I get very uncomfortable when people start trading on their military service for personal or political profit. The hairs really stand up if they seem to be embellishing the record or are fuzzy about the details.

Take the following statement by our governor: "He (DNR Commissioner Alan Garber) has two tours to Vietnam, and I have one as a Navy Seal and then 17 months in Southeast Asia." Is Ventura saying he served in Vietnam or just as a SEAL? Were his 17 months in Southeast Asia in a combat area or in some place like the Philippines?

Some time ago, someone challenged Ventura's claim of having served as a SEAL, noting that records showed he was in an Underwater Demolition Team (UDT) instead. The governor parried this by saying the two terms and units were virtually identical.

They were not, at least up to the time I went through Army parachute jump school in early 1968. There were several each of SEALs and UDTs in my company and they described substantial differences in the training and combat employment of the two units. The media never followed up on this, but in my experience when bragging veterans embellish a few little details, they usually are embellishing many.

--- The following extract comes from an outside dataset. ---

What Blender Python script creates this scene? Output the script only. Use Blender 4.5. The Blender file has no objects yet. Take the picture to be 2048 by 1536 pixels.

The governor need not spill his guts or bare his soul. But if he wants to trade on his Navy record, he should release his DD Form 214 and make a statement of the specific places and dates of his overseas service. If he participated in classified operations 30 years ago, such secrecy is meaningless now.

If the governor is unwilling to make even such a bare-bones disclosure of his experience, he should shut up about it.